Do this
Lines with "Reconstruct this image" and "return tuple(((v/255)/12.92 if" mark the range, both included. Reproduce exactly that stretch, without pictures.
[START Records for this task]
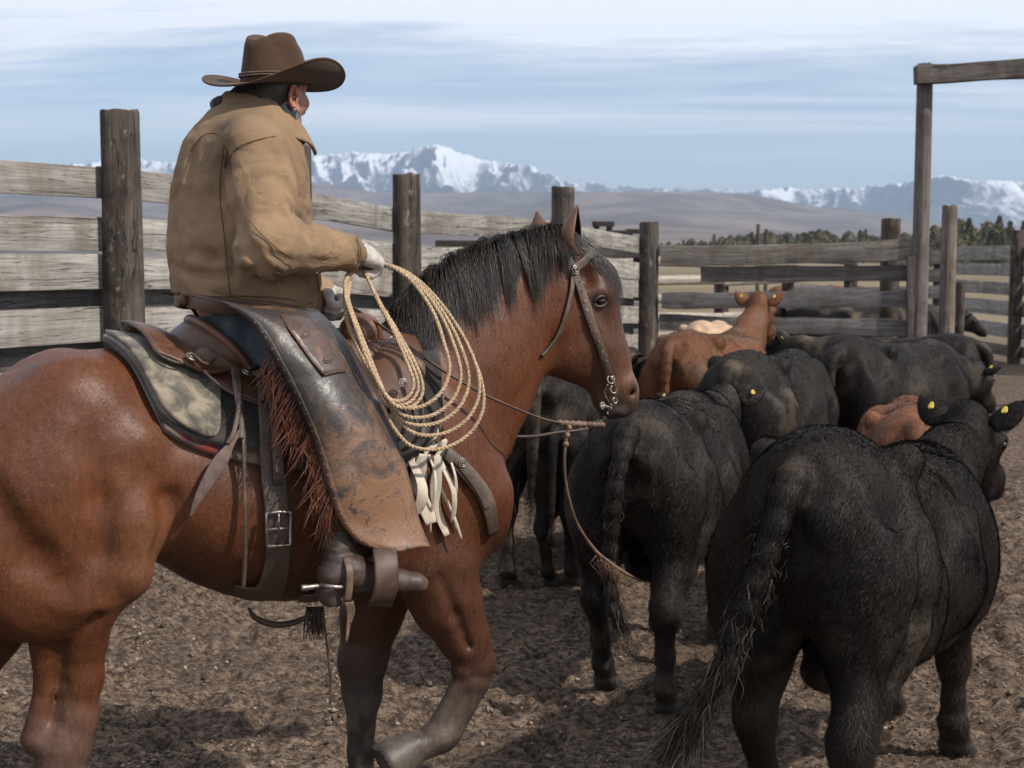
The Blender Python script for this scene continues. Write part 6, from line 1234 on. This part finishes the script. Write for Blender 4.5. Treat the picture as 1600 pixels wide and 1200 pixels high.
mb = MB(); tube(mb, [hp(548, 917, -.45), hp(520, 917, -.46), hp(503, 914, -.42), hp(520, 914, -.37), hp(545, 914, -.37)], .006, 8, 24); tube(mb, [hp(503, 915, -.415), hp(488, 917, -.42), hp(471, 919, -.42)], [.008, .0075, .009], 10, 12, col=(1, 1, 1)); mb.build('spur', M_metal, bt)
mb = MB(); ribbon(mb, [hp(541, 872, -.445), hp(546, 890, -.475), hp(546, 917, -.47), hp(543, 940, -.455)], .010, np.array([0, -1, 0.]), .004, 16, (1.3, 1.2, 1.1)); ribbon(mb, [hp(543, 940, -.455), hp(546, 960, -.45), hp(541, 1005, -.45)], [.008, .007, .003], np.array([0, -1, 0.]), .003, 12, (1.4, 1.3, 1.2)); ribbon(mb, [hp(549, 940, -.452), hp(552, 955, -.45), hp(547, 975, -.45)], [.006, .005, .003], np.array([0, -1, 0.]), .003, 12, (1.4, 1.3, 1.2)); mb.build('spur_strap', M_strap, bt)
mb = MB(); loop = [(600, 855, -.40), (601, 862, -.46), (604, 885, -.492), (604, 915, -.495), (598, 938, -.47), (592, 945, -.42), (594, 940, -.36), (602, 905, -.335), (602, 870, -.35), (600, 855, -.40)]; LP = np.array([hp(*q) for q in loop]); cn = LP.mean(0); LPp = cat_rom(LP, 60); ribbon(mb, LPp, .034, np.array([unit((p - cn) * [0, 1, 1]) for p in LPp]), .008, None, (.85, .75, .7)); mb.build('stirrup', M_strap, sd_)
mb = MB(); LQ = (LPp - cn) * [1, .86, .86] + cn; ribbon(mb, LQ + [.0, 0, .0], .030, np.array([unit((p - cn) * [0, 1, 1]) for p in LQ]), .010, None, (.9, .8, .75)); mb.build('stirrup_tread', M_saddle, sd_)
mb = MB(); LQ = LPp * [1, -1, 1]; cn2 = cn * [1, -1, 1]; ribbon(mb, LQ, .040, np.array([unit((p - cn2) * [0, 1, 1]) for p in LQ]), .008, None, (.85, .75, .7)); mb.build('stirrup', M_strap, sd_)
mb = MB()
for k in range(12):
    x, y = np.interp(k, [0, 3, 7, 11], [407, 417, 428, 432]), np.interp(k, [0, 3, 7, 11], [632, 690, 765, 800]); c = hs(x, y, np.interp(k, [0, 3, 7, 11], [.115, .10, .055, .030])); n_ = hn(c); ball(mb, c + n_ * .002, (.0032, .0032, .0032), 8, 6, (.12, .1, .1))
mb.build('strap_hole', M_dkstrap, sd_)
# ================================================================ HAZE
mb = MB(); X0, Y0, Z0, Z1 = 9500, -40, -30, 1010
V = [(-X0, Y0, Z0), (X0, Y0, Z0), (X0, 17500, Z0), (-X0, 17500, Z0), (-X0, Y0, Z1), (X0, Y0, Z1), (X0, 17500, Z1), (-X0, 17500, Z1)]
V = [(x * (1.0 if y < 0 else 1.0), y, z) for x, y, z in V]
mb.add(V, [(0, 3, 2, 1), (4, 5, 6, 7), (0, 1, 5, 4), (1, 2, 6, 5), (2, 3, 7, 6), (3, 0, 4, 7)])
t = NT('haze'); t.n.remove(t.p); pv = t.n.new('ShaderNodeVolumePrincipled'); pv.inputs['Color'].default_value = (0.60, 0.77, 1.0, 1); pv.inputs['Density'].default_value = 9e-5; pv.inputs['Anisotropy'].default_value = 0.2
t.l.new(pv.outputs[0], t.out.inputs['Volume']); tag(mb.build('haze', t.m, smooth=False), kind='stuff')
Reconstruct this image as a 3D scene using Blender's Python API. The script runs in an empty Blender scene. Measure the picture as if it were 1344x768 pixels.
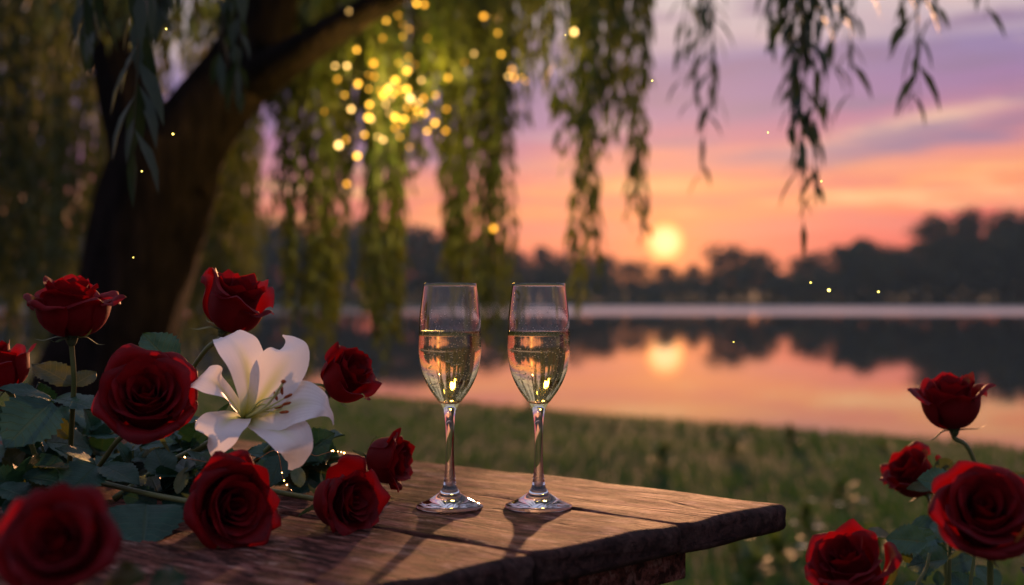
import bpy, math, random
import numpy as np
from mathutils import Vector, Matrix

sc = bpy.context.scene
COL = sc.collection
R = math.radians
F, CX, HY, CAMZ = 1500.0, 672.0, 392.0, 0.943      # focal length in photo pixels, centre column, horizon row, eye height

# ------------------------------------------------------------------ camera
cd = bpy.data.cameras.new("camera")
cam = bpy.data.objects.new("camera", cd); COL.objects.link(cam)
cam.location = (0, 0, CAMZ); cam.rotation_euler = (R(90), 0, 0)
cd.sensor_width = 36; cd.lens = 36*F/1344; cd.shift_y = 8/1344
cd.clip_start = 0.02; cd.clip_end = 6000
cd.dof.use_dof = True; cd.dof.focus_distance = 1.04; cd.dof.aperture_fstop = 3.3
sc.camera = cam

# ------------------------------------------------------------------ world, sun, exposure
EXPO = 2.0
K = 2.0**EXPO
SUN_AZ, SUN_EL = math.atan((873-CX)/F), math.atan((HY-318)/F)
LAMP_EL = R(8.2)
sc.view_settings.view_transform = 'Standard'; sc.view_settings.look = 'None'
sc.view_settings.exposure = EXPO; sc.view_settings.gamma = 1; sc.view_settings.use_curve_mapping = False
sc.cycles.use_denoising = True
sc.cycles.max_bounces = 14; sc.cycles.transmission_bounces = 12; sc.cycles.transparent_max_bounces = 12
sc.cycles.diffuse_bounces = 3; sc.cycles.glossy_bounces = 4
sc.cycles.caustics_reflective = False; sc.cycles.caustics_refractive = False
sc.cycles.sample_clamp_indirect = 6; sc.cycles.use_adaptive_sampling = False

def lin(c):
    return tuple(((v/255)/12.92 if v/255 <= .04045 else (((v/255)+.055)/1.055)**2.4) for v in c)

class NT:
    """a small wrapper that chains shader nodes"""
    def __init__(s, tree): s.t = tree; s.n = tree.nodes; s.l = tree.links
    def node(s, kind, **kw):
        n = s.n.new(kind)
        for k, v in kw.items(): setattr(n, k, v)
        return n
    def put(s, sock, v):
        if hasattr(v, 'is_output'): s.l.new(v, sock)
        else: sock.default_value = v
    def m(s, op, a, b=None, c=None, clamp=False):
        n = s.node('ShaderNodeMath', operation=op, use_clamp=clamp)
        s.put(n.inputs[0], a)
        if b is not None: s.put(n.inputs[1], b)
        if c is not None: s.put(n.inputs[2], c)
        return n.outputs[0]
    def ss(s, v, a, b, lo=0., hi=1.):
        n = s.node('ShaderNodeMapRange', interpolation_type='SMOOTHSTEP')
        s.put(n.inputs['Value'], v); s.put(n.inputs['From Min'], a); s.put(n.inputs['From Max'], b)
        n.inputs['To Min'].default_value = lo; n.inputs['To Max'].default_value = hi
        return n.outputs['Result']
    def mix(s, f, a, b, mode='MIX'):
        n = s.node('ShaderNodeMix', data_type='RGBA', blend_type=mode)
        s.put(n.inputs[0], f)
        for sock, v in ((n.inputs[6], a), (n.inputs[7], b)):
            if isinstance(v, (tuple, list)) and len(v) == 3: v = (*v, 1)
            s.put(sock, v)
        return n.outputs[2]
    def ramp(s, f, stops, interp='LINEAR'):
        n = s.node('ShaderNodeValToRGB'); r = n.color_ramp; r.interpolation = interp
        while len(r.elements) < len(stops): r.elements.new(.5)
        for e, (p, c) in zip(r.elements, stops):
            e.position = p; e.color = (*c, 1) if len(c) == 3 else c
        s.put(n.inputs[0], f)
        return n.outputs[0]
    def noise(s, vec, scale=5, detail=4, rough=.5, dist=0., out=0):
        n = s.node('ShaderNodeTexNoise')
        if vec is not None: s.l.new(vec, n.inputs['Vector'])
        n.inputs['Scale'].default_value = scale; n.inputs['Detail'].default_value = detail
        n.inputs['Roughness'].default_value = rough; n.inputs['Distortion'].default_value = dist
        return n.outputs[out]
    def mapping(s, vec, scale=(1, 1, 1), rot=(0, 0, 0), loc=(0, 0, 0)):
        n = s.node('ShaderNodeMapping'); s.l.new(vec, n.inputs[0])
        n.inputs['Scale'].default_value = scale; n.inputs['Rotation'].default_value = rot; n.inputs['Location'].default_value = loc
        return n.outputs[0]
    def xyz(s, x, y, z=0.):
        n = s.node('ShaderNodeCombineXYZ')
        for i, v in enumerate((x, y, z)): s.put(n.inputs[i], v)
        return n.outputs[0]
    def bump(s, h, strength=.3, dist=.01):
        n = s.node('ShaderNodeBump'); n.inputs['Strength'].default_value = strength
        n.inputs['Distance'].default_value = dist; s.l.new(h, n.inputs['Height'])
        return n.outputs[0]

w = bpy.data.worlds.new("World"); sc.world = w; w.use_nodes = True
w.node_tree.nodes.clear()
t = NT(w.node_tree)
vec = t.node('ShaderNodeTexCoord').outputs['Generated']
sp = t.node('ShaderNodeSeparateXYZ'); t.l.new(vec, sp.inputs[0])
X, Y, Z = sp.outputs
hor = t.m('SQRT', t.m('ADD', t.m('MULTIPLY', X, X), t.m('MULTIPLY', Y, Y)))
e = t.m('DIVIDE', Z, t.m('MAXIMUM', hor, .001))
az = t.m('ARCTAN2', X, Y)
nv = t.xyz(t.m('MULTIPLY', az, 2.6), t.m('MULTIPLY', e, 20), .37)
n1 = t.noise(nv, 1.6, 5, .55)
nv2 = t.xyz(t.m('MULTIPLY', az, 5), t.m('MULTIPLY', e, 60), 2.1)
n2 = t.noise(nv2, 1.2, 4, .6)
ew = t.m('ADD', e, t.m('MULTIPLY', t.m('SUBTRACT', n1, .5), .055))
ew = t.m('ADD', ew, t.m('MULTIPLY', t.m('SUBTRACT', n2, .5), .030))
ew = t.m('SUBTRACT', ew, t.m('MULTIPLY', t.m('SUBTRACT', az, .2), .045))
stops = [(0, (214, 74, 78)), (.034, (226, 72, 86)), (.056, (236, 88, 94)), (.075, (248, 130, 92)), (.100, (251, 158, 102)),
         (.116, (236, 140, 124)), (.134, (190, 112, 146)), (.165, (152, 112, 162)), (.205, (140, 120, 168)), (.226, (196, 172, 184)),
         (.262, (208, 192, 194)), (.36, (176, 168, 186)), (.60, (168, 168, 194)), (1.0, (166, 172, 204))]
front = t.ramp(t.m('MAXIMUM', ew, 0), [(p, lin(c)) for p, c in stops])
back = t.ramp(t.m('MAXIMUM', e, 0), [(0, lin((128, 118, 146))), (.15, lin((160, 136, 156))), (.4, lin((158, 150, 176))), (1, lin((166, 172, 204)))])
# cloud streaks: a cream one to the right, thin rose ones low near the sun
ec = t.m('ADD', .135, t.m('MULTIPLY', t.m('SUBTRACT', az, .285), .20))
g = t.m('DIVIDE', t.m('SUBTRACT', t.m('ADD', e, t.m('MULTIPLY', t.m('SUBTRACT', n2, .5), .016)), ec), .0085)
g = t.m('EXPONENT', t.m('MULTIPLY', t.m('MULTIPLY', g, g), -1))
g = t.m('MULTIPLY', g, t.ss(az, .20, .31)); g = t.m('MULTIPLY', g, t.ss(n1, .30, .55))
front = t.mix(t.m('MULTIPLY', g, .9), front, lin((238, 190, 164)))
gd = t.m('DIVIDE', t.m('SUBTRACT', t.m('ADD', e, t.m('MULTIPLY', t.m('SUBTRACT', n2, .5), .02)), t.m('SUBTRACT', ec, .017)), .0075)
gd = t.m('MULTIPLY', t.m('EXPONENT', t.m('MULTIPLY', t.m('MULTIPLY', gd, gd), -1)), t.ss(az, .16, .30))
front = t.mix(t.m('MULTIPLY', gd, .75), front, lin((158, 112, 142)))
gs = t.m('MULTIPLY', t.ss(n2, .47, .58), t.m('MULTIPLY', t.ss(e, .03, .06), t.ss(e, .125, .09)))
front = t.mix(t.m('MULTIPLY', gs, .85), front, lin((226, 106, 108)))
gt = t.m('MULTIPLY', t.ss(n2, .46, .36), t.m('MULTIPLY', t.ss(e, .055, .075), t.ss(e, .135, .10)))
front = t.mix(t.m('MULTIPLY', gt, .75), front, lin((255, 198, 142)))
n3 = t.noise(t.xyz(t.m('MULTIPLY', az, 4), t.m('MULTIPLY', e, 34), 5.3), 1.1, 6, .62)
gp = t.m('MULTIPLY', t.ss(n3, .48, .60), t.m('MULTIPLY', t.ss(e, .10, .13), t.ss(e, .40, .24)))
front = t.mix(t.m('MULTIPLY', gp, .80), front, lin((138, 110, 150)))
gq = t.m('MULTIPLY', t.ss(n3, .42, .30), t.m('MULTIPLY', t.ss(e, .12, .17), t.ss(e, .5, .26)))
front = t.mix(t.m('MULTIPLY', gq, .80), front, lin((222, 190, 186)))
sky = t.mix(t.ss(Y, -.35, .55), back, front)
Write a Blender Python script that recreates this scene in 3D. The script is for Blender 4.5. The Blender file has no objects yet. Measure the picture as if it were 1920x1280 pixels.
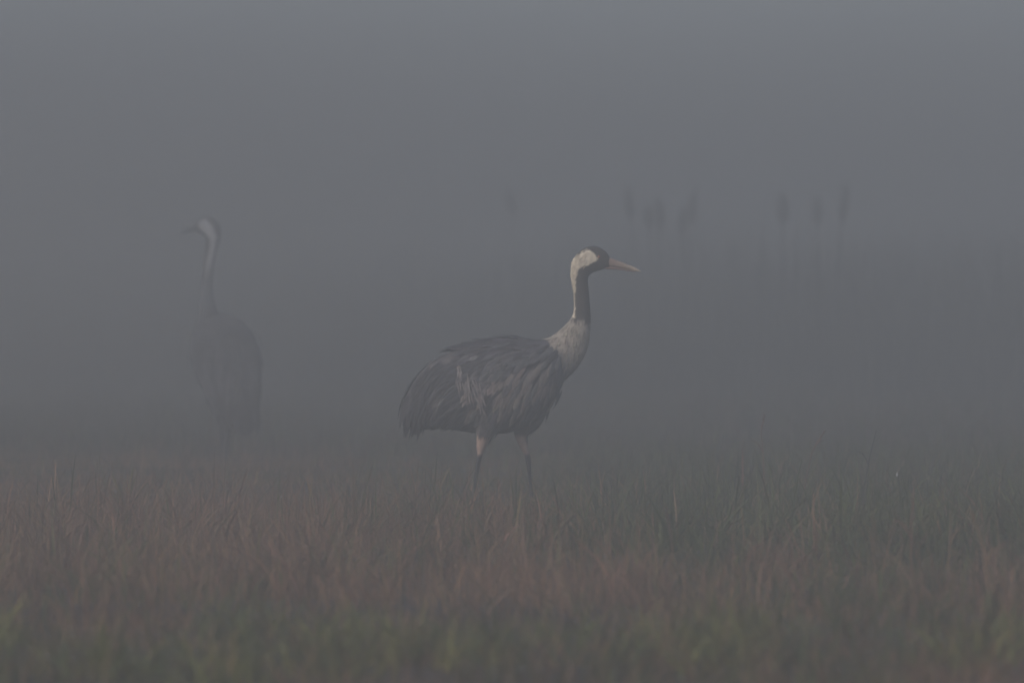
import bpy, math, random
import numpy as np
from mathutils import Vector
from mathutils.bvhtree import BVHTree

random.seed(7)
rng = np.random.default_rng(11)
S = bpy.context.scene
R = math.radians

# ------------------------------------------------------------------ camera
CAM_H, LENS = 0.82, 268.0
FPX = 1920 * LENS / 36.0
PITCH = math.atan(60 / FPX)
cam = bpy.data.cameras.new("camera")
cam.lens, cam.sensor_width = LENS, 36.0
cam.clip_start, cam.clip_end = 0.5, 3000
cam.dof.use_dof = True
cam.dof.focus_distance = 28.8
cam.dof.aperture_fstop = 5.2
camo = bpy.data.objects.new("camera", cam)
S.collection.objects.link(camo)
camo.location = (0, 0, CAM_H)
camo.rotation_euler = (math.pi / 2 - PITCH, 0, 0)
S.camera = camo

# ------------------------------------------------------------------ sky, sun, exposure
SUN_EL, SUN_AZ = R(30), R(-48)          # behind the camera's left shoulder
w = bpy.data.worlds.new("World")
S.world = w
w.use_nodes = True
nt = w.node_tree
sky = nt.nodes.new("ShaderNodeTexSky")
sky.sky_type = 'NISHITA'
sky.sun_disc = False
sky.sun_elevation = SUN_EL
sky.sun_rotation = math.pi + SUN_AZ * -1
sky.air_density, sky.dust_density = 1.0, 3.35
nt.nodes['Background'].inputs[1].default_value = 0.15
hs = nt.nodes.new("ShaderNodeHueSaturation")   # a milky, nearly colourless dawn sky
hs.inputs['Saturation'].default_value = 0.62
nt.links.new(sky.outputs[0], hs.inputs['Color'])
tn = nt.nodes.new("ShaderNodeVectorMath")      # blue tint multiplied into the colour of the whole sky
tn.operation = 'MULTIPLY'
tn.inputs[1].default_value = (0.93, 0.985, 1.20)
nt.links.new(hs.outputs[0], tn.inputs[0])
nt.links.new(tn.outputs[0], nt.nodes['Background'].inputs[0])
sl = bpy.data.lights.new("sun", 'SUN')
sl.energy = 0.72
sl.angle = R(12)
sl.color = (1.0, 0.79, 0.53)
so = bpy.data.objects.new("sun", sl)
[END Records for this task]
Reply to the exercise
Reconstruct this image as a 3D scene using Blender's Python API. The script runs in an empty Blender scene. Measure the picture as if it were 1344x768 pixels.
import bpy, math, random
import numpy as np
from mathutils import Vector, Matrix

sc = bpy.context.scene
COL = sc.collection
R = math.radians
F, CX, HY, CAMZ = 1500.0, 672.0, 392.0, 0.943      # focal length in photo pixels, centre column, horizon row, eye height

# ------------------------------------------------------------------ camera
cd = bpy.data.cameras.new("camera")
cam = bpy.data.objects.new("camera", cd); COL.objects.link(cam)
cam.location = (0, 0, CAMZ); cam.rotation_euler = (R(90), 0, 0)
cd.sensor_width = 36; cd.lens = 36*F/1344; cd.shift_y = 8/1344
cd.clip_start = 0.02; cd.clip_end = 6000
cd.dof.use_dof = True; cd.dof.focus_distance = 1.04; cd.dof.aperture_fstop = 3.3
sc.camera = cam

# ------------------------------------------------------------------ world, sun, exposure
EXPO = 2.0
K = 2.0**EXPO
SUN_AZ, SUN_EL = math.atan((873-CX)/F), math.atan((HY-318)/F)
LAMP_EL = R(8.2)
sc.view_settings.view_transform = 'Standard'; sc.view_settings.look = 'None'
sc.view_settings.exposure = EXPO; sc.view_settings.gamma = 1; sc.view_settings.use_curve_mapping = False
sc.cycles.use_denoising = True
sc.cycles.max_bounces = 14; sc.cycles.transmission_bounces = 12; sc.cycles.transparent_max_bounces = 12
sc.cycles.diffuse_bounces = 3; sc.cycles.glossy_bounces = 4
sc.cycles.caustics_reflective = False; sc.cycles.caustics_refractive = False
sc.cycles.sample_clamp_indirect = 6; sc.cycles.use_adaptive_sampling = False

def lin(c):
    return tuple(((v/255)/12.92 if v/255 <= .04045 else (((v/255)+.055)/1.055)**2.4) for v in c)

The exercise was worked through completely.